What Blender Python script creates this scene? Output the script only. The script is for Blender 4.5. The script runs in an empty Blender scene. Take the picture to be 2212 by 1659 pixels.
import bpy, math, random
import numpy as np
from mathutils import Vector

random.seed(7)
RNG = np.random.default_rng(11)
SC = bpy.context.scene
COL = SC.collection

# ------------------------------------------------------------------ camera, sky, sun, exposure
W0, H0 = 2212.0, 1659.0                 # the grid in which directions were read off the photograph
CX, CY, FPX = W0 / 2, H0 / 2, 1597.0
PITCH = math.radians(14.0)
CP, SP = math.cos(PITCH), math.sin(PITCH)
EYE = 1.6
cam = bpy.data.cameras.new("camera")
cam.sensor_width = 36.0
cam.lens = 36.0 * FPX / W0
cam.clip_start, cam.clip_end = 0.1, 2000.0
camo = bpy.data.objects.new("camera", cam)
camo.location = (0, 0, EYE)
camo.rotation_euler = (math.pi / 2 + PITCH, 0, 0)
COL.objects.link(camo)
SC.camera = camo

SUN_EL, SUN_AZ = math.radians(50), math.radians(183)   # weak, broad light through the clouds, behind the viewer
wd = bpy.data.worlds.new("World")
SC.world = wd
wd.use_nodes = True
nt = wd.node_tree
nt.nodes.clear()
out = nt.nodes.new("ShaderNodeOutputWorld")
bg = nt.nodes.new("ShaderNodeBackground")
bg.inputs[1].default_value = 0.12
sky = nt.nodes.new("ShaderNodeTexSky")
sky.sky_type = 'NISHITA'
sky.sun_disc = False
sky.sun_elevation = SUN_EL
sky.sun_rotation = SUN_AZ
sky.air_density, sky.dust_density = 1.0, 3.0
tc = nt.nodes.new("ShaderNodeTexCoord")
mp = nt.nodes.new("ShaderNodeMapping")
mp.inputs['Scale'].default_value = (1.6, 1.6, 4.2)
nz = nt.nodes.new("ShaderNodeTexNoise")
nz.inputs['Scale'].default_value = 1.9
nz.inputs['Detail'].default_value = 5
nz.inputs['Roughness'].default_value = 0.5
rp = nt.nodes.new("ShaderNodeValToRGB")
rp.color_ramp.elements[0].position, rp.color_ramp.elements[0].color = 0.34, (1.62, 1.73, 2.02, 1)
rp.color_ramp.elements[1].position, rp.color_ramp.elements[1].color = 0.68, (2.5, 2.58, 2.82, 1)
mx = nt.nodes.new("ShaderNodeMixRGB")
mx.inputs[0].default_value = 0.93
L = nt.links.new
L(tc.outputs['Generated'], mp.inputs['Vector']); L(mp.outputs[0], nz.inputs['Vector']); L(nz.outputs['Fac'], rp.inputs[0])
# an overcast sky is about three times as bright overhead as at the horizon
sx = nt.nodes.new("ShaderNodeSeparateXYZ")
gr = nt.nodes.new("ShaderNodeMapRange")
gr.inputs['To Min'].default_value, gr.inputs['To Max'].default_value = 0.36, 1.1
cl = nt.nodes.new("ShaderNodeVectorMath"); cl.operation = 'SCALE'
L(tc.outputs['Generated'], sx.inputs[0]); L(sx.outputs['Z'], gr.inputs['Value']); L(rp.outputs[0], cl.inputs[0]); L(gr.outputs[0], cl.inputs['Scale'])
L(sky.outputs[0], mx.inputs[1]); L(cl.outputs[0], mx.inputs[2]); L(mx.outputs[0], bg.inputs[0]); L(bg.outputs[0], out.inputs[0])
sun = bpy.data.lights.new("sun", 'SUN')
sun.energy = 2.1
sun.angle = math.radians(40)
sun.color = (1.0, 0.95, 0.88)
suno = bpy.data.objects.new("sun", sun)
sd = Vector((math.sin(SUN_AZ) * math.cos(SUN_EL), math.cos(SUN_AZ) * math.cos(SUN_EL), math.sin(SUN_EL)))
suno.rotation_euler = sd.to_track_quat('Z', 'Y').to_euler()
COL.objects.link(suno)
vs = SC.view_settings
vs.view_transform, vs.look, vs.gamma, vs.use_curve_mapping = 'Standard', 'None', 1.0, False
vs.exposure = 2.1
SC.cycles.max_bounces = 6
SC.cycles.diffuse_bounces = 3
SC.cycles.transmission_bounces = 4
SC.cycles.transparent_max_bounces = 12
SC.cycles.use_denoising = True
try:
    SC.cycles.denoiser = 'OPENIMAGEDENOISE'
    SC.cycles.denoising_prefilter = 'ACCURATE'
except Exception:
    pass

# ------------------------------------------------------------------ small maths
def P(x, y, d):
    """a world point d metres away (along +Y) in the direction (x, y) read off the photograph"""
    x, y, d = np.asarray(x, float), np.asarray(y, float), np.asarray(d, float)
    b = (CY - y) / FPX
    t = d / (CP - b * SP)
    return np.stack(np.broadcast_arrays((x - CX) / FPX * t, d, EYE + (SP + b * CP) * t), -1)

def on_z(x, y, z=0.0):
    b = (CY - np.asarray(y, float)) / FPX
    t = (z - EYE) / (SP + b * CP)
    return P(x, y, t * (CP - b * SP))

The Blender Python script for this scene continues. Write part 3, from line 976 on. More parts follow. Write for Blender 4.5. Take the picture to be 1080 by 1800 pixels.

....

- _WRITTEN INSTRUCTION_:
Output the records verbatim, from the first line to the last.

- _SOLUTION TO THE PROBLEM_:
What Blender Python script creates this scene? Output the script only. The script is for Blender 4.5. The script runs in an empty Blender scene. Take the picture to be 2212 by 1659 pixels.
import bpy, math, random
import numpy as np
from mathutils import Vector

random.seed(7)
RNG = np.random.default_rng(11)
SC = bpy.context.scene
COL = SC.collection

# ------------------------------------------------------------------ camera, sky, sun, exposure
W0, H0 = 2212.0, 1659.0                 # the grid in which directions were read off the photograph
CX, CY, FPX = W0 / 2, H0 / 2, 1597.0
PITCH = math.radians(14.0)
CP, SP = math.cos(PITCH), math.sin(PITCH)
EYE = 1.6
cam = bpy.data.cameras.new("camera")
cam.sensor_width = 36.0
cam.lens = 36.0 * FPX / W0
cam.clip_start, cam.clip_end = 0.1, 2000.0
camo = bpy.data.objects.new("camera", cam)
camo.location = (0, 0, EYE)
camo.rotation_euler = (math.pi / 2 + PITCH, 0, 0)
COL.objects.link(camo)
SC.camera = camo

SUN_EL, SUN_AZ = math.radians(50), math.radians(183)   # weak, broad light through the clouds, behind the viewer
wd = bpy.data.worlds.new("World")
SC.world = wd
wd.use_nodes = True
nt = wd.node_tree
nt.nodes.clear()
out = nt.nodes.new("ShaderNodeOutputWorld")
bg = nt.nodes.new("ShaderNodeBackground")
bg.inputs[1].default_value = 0.12
sky = nt.nodes.new("ShaderNodeTexSky")
sky.sky_type = 'NISHITA'
sky.sun_disc = False
sky.sun_elevation = SUN_EL
sky.sun_rotation = SUN_AZ
sky.air_density, sky.dust_density = 1.0, 3.0
tc = nt.nodes.new("ShaderNodeTexCoord")
mp = nt.nodes.new("ShaderNodeMapping")
mp.inputs['Scale'].default_value = (1.6, 1.6, 4.2)
nz = nt.nodes.new("ShaderNodeTexNoise")
nz.inputs['Scale'].default_value = 1.9
nz.inputs['Detail'].default_value = 5
nz.inputs['Roughness'].default_value = 0.5
rp = nt.nodes.new("ShaderNodeValToRGB")
rp.color_ramp.elements[0].position, rp.color_ramp.elements[0].color = 0.34, (1.62, 1.73, 2.02, 1)
rp.color_ramp.elements[1].position, rp.color_ramp.elements[1].color = 0.68, (2.5, 2.58, 2.82, 1)
mx = nt.nodes.new("ShaderNodeMixRGB")
mx.inputs[0].default_value = 0.93
L = nt.links.new
L(tc.outputs['Generated'], mp.inputs['Vector']); L(mp.outputs[0], nz.inputs['Vector']); L(nz.outputs['Fac'], rp.inputs[0])
# an overcast sky is about three times as bright overhead as at the horizon
sx = nt.nodes.new("ShaderNodeSeparateXYZ")
gr = nt.nodes.new("ShaderNodeMapRange")
gr.inputs['To Min'].default_value, gr.inputs['To Max'].default_value = 0.36, 1.1
cl = nt.nodes.new("ShaderNodeVectorMath"); cl.operation = 'SCALE'
L(tc.outputs['Generated'], sx.inputs[0]); L(sx.outputs['Z'], gr.inputs['Value']); L(rp.outputs[0], cl.inputs[0]); L(gr.outputs[0], cl.inputs['Scale'])
L(sky.outputs[0], mx.inputs[1]); L(cl.outputs[0], mx.inputs[2]); L(mx.outputs[0], bg.inputs[0]); L(bg.outputs[0], out.inputs[0])
sun = bpy.data.lights.new("sun", 'SUN')
sun.energy = 2.1
sun.angle = math.radians(40)
sun.color = (1.0, 0.95, 0.88)
suno = bpy.data.objects.new("sun", sun)
sd = Vector((math.sin(SUN_AZ) * math.cos(SUN_EL), math.cos(SUN_AZ) * math.cos(SUN_EL), math.sin(SUN_EL)))
suno.rotation_euler = sd.to_track_quat('Z', 'Y').to_euler()
COL.objects.link(suno)
vs = SC.view_settings
vs.view_transform, vs.look, vs.gamma, vs.use_curve_mapping = 'Standard', 'None', 1.0, False
vs.exposure = 2.1
SC.cycles.max_bounces = 6
SC.cycles.diffuse_bounces = 3
SC.cycles.transmission_bounces = 4
SC.cycles.transparent_max_bounces = 12
SC.cycles.use_denoising = True
try:
    SC.cycles.denoiser = 'OPENIMAGEDENOISE'
    SC.cycles.denoising_prefilter = 'ACCURATE'
except Exception:
    pass

# ------------------------------------------------------------------ small maths
def P(x, y, d):
    """a world point d metres away (along +Y) in the direction (x, y) read off the photograph"""
    x, y, d = np.asarray(x, float), np.asarray(y, float), np.asarray(d, float)
    b = (CY - y) / FPX
    t = d / (CP - b * SP)
    return np.stack(np.broadcast_arrays((x - CX) / FPX * t, d, EYE + (SP + b * CP) * t), -1)

def on_z(x, y, z=0.0):
    b = (CY - np.asarray(y, float)) / FPX
    t = (z - EYE) / (SP + b * CP)
    return P(x, y, t * (CP - b * SP))

The Blender Python script for this scene continues. Write part 3, from line 976 on. More parts follow. Write for Blender 4.5. Take the picture to be 1080 by 1800 pixels.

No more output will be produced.